(EXERCISE GOAL): The lines below are to be quoted exactly, from the first through the one that contains "rng = np.random.default_rng(7);".

#### INFORMATION SHOWN

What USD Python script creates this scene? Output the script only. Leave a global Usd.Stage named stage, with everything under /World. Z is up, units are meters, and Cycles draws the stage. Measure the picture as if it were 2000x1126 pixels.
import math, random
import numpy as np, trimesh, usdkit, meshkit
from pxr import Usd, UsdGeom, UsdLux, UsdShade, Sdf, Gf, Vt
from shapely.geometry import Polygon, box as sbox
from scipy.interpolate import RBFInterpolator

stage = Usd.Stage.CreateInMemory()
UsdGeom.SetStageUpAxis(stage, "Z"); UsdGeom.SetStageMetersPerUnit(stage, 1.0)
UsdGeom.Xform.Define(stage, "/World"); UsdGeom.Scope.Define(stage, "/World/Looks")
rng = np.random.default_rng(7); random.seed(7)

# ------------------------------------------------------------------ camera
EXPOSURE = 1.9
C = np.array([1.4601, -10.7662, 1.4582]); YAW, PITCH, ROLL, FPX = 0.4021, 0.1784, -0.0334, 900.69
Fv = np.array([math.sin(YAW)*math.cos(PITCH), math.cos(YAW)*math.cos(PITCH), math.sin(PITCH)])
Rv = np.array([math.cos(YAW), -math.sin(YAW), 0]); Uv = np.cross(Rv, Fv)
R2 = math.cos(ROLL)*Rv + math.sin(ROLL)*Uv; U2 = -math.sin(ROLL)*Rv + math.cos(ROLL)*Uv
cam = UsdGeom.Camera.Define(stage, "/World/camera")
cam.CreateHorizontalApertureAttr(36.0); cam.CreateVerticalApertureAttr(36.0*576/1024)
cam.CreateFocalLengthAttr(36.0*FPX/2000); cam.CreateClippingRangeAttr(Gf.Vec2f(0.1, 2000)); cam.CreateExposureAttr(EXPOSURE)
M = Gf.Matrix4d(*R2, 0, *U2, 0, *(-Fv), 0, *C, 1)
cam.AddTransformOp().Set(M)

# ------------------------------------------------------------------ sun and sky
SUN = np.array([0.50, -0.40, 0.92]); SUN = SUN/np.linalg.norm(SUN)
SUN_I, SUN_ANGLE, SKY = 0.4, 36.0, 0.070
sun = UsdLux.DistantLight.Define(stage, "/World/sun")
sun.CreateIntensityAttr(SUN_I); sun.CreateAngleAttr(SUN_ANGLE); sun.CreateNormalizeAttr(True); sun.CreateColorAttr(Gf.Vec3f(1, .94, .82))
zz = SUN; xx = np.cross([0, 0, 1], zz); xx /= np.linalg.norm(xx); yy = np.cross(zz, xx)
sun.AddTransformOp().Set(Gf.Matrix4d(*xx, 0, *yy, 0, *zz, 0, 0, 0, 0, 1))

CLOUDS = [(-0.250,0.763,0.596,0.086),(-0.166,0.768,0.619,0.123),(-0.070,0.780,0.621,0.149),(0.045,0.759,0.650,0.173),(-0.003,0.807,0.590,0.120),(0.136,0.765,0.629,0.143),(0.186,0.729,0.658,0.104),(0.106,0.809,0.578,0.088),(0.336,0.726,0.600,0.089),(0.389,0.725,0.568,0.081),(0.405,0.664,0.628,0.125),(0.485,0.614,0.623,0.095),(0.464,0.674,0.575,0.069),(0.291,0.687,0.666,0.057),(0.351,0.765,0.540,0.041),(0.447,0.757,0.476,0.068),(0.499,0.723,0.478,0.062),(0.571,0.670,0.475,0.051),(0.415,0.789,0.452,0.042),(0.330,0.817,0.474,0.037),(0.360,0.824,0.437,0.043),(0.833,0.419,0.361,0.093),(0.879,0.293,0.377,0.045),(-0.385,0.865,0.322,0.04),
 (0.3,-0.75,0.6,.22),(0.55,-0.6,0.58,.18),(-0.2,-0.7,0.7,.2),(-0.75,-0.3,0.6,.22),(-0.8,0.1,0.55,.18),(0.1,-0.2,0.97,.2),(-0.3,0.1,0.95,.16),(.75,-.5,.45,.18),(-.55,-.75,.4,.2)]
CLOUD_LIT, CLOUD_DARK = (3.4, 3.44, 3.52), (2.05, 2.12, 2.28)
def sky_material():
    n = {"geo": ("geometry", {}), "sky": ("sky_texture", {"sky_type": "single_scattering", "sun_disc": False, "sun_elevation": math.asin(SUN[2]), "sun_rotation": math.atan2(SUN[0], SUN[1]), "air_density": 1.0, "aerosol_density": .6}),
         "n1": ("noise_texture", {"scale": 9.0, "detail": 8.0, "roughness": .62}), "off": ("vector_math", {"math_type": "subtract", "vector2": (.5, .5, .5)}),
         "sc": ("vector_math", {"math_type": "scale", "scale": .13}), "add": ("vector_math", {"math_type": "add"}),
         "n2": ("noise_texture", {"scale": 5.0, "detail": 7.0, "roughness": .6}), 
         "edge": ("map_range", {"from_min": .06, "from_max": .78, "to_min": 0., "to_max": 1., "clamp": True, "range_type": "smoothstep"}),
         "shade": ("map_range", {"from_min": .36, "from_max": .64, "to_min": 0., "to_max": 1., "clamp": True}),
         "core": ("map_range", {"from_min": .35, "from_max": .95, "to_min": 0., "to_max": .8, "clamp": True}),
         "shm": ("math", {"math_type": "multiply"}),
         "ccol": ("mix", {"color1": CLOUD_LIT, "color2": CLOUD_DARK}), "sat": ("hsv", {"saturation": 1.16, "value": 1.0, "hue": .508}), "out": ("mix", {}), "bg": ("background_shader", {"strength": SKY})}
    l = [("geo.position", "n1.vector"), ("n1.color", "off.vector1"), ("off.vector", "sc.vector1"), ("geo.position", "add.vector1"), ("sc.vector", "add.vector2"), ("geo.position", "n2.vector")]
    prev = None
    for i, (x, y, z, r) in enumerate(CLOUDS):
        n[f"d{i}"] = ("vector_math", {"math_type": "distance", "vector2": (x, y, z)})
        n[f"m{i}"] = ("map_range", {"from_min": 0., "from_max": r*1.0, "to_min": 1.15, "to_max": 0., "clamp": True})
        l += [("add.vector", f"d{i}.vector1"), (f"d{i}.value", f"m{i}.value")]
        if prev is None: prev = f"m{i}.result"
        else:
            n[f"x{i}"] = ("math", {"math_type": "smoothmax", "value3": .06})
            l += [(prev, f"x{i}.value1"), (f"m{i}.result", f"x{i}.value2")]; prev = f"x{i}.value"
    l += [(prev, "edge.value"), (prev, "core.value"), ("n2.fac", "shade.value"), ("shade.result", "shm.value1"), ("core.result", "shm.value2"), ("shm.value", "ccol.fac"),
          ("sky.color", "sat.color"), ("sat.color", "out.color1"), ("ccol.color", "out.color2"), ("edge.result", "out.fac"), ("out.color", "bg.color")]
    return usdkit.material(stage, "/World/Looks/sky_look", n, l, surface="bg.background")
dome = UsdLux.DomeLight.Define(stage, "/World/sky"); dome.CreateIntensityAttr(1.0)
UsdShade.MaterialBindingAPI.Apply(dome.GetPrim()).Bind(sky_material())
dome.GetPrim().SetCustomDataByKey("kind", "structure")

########

(ANSWER TO THIS EXERCISE):
What USD Python script creates this scene? Output the script only. Leave a global Usd.Stage named stage, with everything under /World. Z is up, units are meters, and Cycles draws the stage. Measure the picture as if it were 2000x1126 pixels.
import math, random
import numpy as np, trimesh, usdkit, meshkit
from pxr import Usd, UsdGeom, UsdLux, UsdShade, Sdf, Gf, Vt
from shapely.geometry import Polygon, box as sbox
from scipy.interpolate import RBFInterpolator

stage = Usd.Stage.CreateInMemory()
UsdGeom.SetStageUpAxis(stage, "Z"); UsdGeom.SetStageMetersPerUnit(stage, 1.0)
UsdGeom.Xform.Define(stage, "/World"); UsdGeom.Scope.Define(stage, "/World/Looks")
rng = np.random.default_rng(7); random.seed(7)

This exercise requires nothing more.